◆ Do this:
The records below must be duplicated exactly, character for character.

####################

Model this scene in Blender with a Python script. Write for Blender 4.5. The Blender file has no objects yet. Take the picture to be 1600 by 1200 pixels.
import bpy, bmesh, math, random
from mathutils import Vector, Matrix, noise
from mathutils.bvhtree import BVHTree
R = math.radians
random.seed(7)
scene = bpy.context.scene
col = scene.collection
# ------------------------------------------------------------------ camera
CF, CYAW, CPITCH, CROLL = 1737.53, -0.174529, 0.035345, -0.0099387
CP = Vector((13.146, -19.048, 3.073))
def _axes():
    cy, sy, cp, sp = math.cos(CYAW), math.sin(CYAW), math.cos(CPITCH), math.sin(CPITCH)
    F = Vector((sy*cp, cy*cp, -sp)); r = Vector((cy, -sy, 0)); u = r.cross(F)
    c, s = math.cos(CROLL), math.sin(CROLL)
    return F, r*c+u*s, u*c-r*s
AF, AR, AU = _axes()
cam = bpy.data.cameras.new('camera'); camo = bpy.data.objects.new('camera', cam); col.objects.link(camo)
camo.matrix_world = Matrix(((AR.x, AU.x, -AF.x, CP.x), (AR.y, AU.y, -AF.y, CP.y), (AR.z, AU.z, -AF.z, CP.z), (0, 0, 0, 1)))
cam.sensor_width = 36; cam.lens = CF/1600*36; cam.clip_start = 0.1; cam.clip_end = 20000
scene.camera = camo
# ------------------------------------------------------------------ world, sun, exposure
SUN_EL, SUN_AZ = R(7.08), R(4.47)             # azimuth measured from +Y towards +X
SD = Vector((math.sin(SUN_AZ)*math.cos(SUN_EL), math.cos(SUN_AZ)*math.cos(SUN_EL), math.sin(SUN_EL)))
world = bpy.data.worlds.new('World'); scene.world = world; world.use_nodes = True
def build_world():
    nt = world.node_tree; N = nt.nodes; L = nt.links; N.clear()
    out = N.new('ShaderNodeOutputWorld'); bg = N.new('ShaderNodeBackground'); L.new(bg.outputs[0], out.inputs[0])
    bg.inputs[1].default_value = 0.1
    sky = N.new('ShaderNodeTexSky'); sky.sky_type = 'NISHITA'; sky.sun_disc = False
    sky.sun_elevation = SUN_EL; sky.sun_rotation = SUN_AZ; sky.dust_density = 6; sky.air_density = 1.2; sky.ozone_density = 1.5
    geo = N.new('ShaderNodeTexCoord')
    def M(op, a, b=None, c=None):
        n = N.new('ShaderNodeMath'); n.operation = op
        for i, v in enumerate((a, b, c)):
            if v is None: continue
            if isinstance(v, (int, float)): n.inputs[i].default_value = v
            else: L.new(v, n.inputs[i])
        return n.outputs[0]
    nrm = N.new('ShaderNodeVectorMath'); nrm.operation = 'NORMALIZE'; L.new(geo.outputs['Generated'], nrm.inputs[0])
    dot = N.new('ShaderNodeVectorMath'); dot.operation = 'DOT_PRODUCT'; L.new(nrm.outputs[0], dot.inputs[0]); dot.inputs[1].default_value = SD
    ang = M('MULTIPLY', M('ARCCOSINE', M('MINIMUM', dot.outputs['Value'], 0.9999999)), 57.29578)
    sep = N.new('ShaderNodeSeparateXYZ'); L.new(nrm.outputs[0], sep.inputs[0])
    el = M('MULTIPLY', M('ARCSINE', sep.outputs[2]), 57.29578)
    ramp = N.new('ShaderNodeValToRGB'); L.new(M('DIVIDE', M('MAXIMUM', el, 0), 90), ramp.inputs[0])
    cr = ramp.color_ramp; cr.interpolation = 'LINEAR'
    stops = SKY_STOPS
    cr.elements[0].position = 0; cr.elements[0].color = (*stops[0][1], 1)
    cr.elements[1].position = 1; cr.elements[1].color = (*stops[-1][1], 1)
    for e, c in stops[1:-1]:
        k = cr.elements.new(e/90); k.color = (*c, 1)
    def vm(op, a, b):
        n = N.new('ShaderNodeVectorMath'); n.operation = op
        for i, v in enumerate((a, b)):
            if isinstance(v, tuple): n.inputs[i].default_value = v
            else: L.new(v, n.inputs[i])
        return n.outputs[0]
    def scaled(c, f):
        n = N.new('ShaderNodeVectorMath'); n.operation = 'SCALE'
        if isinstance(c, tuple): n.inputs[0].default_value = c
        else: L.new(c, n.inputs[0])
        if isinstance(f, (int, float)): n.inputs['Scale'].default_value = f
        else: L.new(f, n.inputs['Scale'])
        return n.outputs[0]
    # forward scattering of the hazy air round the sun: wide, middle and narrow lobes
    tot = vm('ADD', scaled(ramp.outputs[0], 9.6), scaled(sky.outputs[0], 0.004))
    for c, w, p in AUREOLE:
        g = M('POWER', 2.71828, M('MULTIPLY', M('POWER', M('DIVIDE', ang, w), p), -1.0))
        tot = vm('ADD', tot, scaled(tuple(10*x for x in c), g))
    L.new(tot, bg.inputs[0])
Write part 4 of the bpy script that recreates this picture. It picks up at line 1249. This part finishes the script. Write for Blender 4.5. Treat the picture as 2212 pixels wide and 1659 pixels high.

####################

◆ Task solution:
Model this scene in Blender with a Python script. Write for Blender 4.5. The Blender file has no objects yet. Take the picture to be 1600 by 1200 pixels.
import bpy, bmesh, math, random
from mathutils import Vector, Matrix, noise
from mathutils.bvhtree import BVHTree
R = math.radians
random.seed(7)
scene = bpy.context.scene
col = scene.collection
# ------------------------------------------------------------------ camera
CF, CYAW, CPITCH, CROLL = 1737.53, -0.174529, 0.035345, -0.0099387
CP = Vector((13.146, -19.048, 3.073))
def _axes():
    cy, sy, cp, sp = math.cos(CYAW), math.sin(CYAW), math.cos(CPITCH), math.sin(CPITCH)
    F = Vector((sy*cp, cy*cp, -sp)); r = Vector((cy, -sy, 0)); u = r.cross(F)
    c, s = math.cos(CROLL), math.sin(CROLL)
    return F, r*c+u*s, u*c-r*s
AF, AR, AU = _axes()
cam = bpy.data.cameras.new('camera'); camo = bpy.data.objects.new('camera', cam); col.objects.link(camo)
camo.matrix_world = Matrix(((AR.x, AU.x, -AF.x, CP.x), (AR.y, AU.y, -AF.y, CP.y), (AR.z, AU.z, -AF.z, CP.z), (0, 0, 0, 1)))
cam.sensor_width = 36; cam.lens = CF/1600*36; cam.clip_start = 0.1; cam.clip_end = 20000
scene.camera = camo
# ------------------------------------------------------------------ world, sun, exposure
SUN_EL, SUN_AZ = R(7.08), R(4.47)             # azimuth measured from +Y towards +X
SD = Vector((math.sin(SUN_AZ)*math.cos(SUN_EL), math.cos(SUN_AZ)*math.cos(SUN_EL), math.sin(SUN_EL)))
world = bpy.data.worlds.new('World'); scene.world = world; world.use_nodes = True
def build_world():
    nt = world.node_tree; N = nt.nodes; L = nt.links; N.clear()
    out = N.new('ShaderNodeOutputWorld'); bg = N.new('ShaderNodeBackground'); L.new(bg.outputs[0], out.inputs[0])
    bg.inputs[1].default_value = 0.1
    sky = N.new('ShaderNodeTexSky'); sky.sky_type = 'NISHITA'; sky.sun_disc = False
    sky.sun_elevation = SUN_EL; sky.sun_rotation = SUN_AZ; sky.dust_density = 6; sky.air_density = 1.2; sky.ozone_density = 1.5
    geo = N.new('ShaderNodeTexCoord')
    def M(op, a, b=None, c=None):
        n = N.new('ShaderNodeMath'); n.operation = op
        for i, v in enumerate((a, b, c)):
            if v is None: continue
            if isinstance(v, (int, float)): n.inputs[i].default_value = v
            else: L.new(v, n.inputs[i])
        return n.outputs[0]
    nrm = N.new('ShaderNodeVectorMath'); nrm.operation = 'NORMALIZE'; L.new(geo.outputs['Generated'], nrm.inputs[0])
    dot = N.new('ShaderNodeVectorMath'); dot.operation = 'DOT_PRODUCT'; L.new(nrm.outputs[0], dot.inputs[0]); dot.inputs[1].default_value = SD
    ang = M('MULTIPLY', M('ARCCOSINE', M('MINIMUM', dot.outputs['Value'], 0.9999999)), 57.29578)
    sep = N.new('ShaderNodeSeparateXYZ'); L.new(nrm.outputs[0], sep.inputs[0])
    el = M('MULTIPLY', M('ARCSINE', sep.outputs[2]), 57.29578)
    ramp = N.new('ShaderNodeValToRGB'); L.new(M('DIVIDE', M('MAXIMUM', el, 0), 90), ramp.inputs[0])
    cr = ramp.color_ramp; cr.interpolation = 'LINEAR'
    stops = SKY_STOPS
    cr.elements[0].position = 0; cr.elements[0].color = (*stops[0][1], 1)
    cr.elements[1].position = 1; cr.elements[1].color = (*stops[-1][1], 1)
    for e, c in stops[1:-1]:
        k = cr.elements.new(e/90); k.color = (*c, 1)
    def vm(op, a, b):
        n = N.new('ShaderNodeVectorMath'); n.operation = op
        for i, v in enumerate((a, b)):
            if isinstance(v, tuple): n.inputs[i].default_value = v
            else: L.new(v, n.inputs[i])
        return n.outputs[0]
    def scaled(c, f):
        n = N.new('ShaderNodeVectorMath'); n.operation = 'SCALE'
        if isinstance(c, tuple): n.inputs[0].default_value = c
        else: L.new(c, n.inputs[0])
        if isinstance(f, (int, float)): n.inputs['Scale'].default_value = f
        else: L.new(f, n.inputs['Scale'])
        return n.outputs[0]
    # forward scattering of the hazy air round the sun: wide, middle and narrow lobes
    tot = vm('ADD', scaled(ramp.outputs[0], 9.6), scaled(sky.outputs[0], 0.004))
    for c, w, p in AUREOLE:
        g = M('POWER', 2.71828, M('MULTIPLY', M('POWER', M('DIVIDE', ang, w), p), -1.0))
        tot = vm('ADD', tot, scaled(tuple(10*x for x in c), g))
    L.new(tot, bg.inputs[0])
Write part 4 of the bpy script that recreates this picture. It picks up at line 1249. This part finishes the script. Write for Blender 4.5. Treat the picture as 2212 pixels wide and 1659 pixels high.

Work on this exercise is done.